Morey - Could you go to England and sue for libel there?


Anonymous said... reports now that Lieberman said something that gave the Swedes a pretext to rally behind their Aftonbladet

Anonymous said...

I don't always see things Bibi's way, but in this case he is right to ask the Swedish Government to condemn the article(s). The accusations are against Israel's military, and by extension the Government of Israel. That means slander against the government of a friendly country. Any reasonable head of state should be expected to say "We do not believe these accusations" at the very least.

Also this was a "news" article not an opinion piece, or as in the Mohammed case, a cartoon. Opinion is one thing, reporting alleged war crimes as fact without evidence is another.


Anonymous said...

Actually he looks like a mental defective and a thug. He should shave before getting his picture took. And maybe wear a tie, if he's going to wear a suit jacket.

Anonymous said...

Here's a modest proposal:

Since the Aftonbladet stands by its story, and anyone you can't un-ring the bell, why doesn't the Mossad go grab the dude, chloroform him, pith him with an icepick (like we used to do those frogs in Zoology 101), and then just part him out.

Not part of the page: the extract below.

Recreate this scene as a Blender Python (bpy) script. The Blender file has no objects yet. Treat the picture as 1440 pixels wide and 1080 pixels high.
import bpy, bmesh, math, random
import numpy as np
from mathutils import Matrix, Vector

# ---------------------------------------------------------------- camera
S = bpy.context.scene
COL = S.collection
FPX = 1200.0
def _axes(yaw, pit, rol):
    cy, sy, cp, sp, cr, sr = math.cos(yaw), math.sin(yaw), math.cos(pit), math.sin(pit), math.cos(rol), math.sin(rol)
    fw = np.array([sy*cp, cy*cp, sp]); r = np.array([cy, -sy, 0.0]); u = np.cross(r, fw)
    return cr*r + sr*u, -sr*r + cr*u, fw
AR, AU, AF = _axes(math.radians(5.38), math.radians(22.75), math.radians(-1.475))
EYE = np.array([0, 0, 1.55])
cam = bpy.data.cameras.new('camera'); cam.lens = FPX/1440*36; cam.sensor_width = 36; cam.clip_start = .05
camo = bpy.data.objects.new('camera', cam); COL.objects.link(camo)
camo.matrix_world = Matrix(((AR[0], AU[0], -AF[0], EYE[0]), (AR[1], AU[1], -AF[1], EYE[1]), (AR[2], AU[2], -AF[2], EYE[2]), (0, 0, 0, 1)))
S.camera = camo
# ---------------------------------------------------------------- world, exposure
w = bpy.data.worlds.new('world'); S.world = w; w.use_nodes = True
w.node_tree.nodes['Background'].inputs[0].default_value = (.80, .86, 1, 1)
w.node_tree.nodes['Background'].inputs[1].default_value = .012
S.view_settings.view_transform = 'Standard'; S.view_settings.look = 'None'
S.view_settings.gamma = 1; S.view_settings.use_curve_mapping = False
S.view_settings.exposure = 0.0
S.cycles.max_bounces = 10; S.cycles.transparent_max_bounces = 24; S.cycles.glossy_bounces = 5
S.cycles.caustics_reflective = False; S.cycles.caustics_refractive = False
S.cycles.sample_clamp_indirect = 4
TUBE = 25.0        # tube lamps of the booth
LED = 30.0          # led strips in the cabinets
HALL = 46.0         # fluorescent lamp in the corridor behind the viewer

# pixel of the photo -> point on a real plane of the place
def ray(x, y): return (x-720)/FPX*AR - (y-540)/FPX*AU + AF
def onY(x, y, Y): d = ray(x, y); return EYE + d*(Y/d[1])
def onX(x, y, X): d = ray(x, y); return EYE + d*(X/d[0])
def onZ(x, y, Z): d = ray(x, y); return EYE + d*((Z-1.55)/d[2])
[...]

No reason even to smuggle him whole out of Stockholm, since the kidneys, eyeballs, liver, heart, etc., could easily be Fedexed in styrofoam boxes under dry ice.

The benefit stream could really be maximized: firstly by preserving the reportorial credibility of Sweden's main socialist rag; secondly by responding to the organ market (priced to $$upply and demand!); and thirdly by demonstrating traditional Jewish compassion by allowing him to die peaceably in his native village. Better yet, maybe they still do a prostate transplant, thanks to Mr. Helin, on the Lockerbie Bomber, which if he croaks in mere weeks as expected, would be a tremendous waste, given expected US boycott of Scotland. Maybe even that Israeli filmmaker who was kicked out of the Edinburgh festival (you go Ken Loach!) could pick up some of the organ revenue to make a documentary on Helin's dissection.

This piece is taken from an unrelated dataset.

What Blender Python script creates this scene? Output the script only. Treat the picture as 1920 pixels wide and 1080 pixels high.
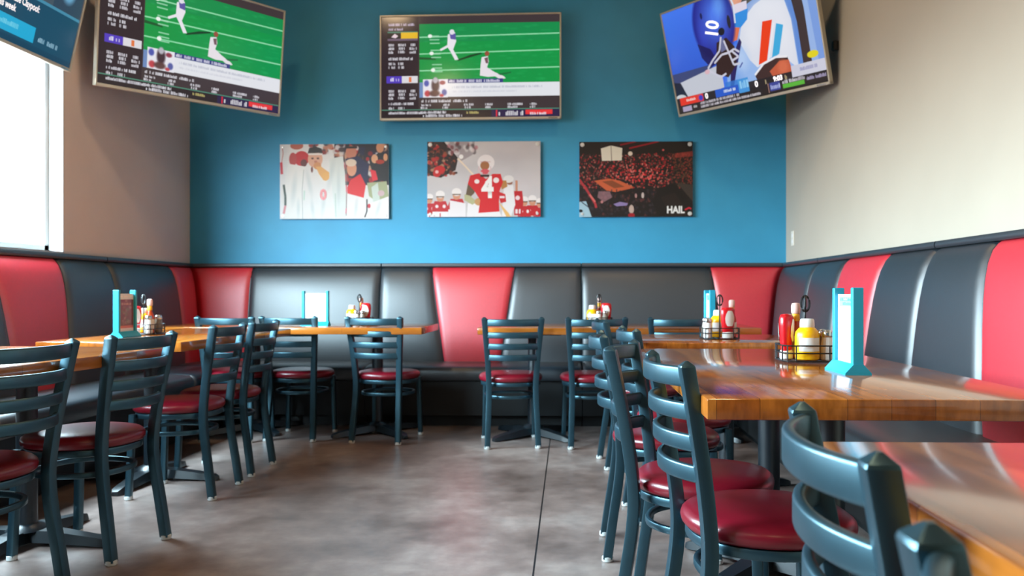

That fabulous 2006 Turkish film "Valley of the Wolves (you go, Gary Busey, although he was way better as Buddy Holly!) has all the technical details, including the instruction set for Jewish doctors. "Full disclosure" practice suggests that Helin be show it on DVD before being pithed so at least he'll know he spoke the truth and it was nothing personal.

Anonymous said...

the Lockerbie Bomber got a book deal in the offing - so he is still needed for a book-tour
you can't let him die yet, think of the damage to the wider economy not to talk of the damage to world history if that story never got out there in his own words

SK said...

The article indeed seems to reproduce old antisemitic topoi.

It's the paper who is responsible for that still, so why ask the government distance to itself from what a paper printed? It seems like the wrong address.

Anonymous said...

From Y-net:

"It's true that most of our reporters are social-democrats but we are far from being anti-Semites," he said.

Apparently the SocDems can waive the requirement.

Though I bet the conservatives in Sweden don't think much differently.


SnoopyTheGoon said...

Good job. One remark only, re: "Aftonbladet, the Swedish Guardian-lookalike". According to other places and to Wiki, Aftonbladet has a higher circulation in a much smaller country than Grauniad.

"In 2006 the paper had 1,425,000 daily readers".